Bérubé, Michael. The Secret Life of Stories: From Don Quixote to Potter, How Understanding Intellectual Disability Transforms the Way We Read. New York: NYUP, 2016. Print.
Summary: Regardless of whether a book features a disabled person, says Bérubé, all literature on the whole is haunted with intellectual disability in some way. At times, disability sparks or corrupts motives, generating a more compelling plot. But for the cleverest of writers, intellectual disability illuminates and elevates the entire text by disabling the narrative in a way that makes more “abled” readers work hard to decode the the story while simultaneously gaining a better understanding of what it is like to have a disability.
Critique: The title drew me in. Suckered, more like. Stories have a secret life? Just like bees??? And that secrecy has something to do with disability? Count me in as curious!
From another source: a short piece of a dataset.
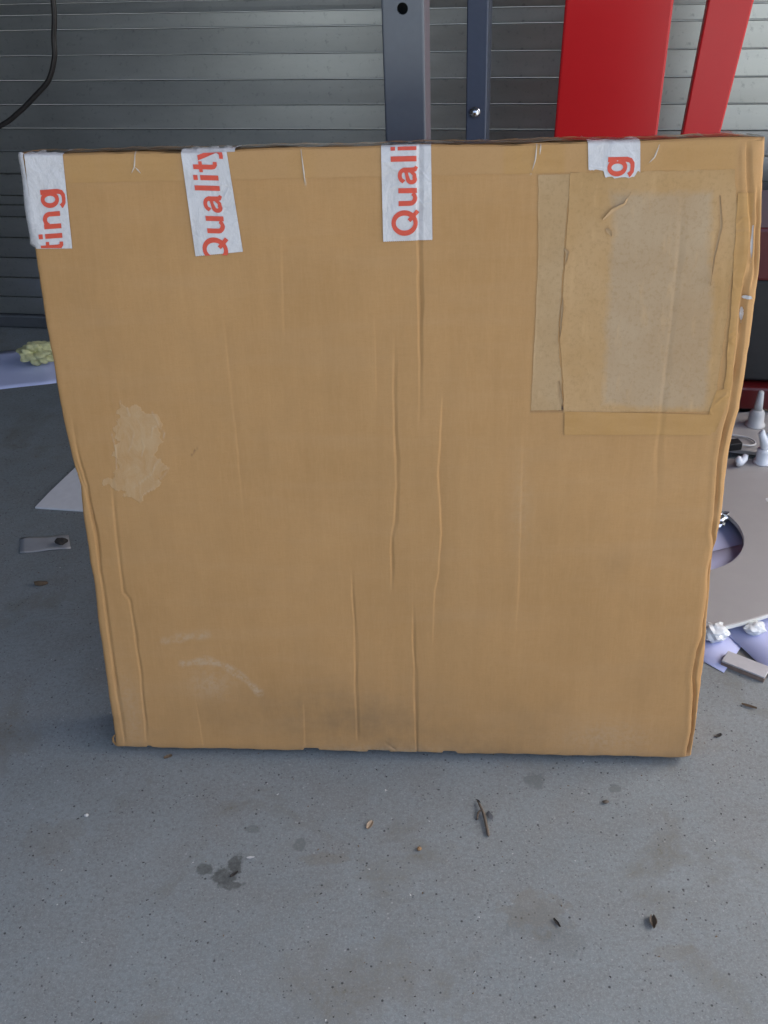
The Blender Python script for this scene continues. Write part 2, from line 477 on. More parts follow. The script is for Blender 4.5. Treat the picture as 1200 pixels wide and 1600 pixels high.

Reading Bérubé’s touching introduction about his youngest son’s intellectual disability set me up to think the text that followed was going to be intellectual creative nonfiction à la E. O. Wilson. But unfortunately, the book reads like a PhD dissertation. Didactic scholarly tone. Long sentences that tie their own grammatical and syntactical Celtic knots. Plenty of phrases like, “within the wider discursive structure of relations among different levels of text….” More fun than the obfuscated tone is Bérubé’s way of spurring cat-fights among his colleagues–calling them out for shoddy research or inept theories. I was sure, at any moment, he was going to scwatch their widdle wesearching eyes out!!!
That said, Bérubé still introduced me to a topic I very much much wanted to meet. (And I do thank him for an intelligent introduction, at that. I am now better informed than I was.) He provided many analytical ins where before I’d met locked doors. His example texts welcomed me into the conversation, even if his erudite style did not.
I would say this is a very good book for students learning how to do a close, critical reading of a text. And as a sort of geek-bonus, Bérubé’s endnotes are chatty and witty. In one example, Bérubé notes, “I am borrowing this argument from Janet Lyon, who will eventually want it back.”
For a very touching initiation into the topic of disability its tangible link to literature, I suggest Lauren Davis’ “Reading Through Trauma: How Story Helped Us Navigate Through Challenging Days.”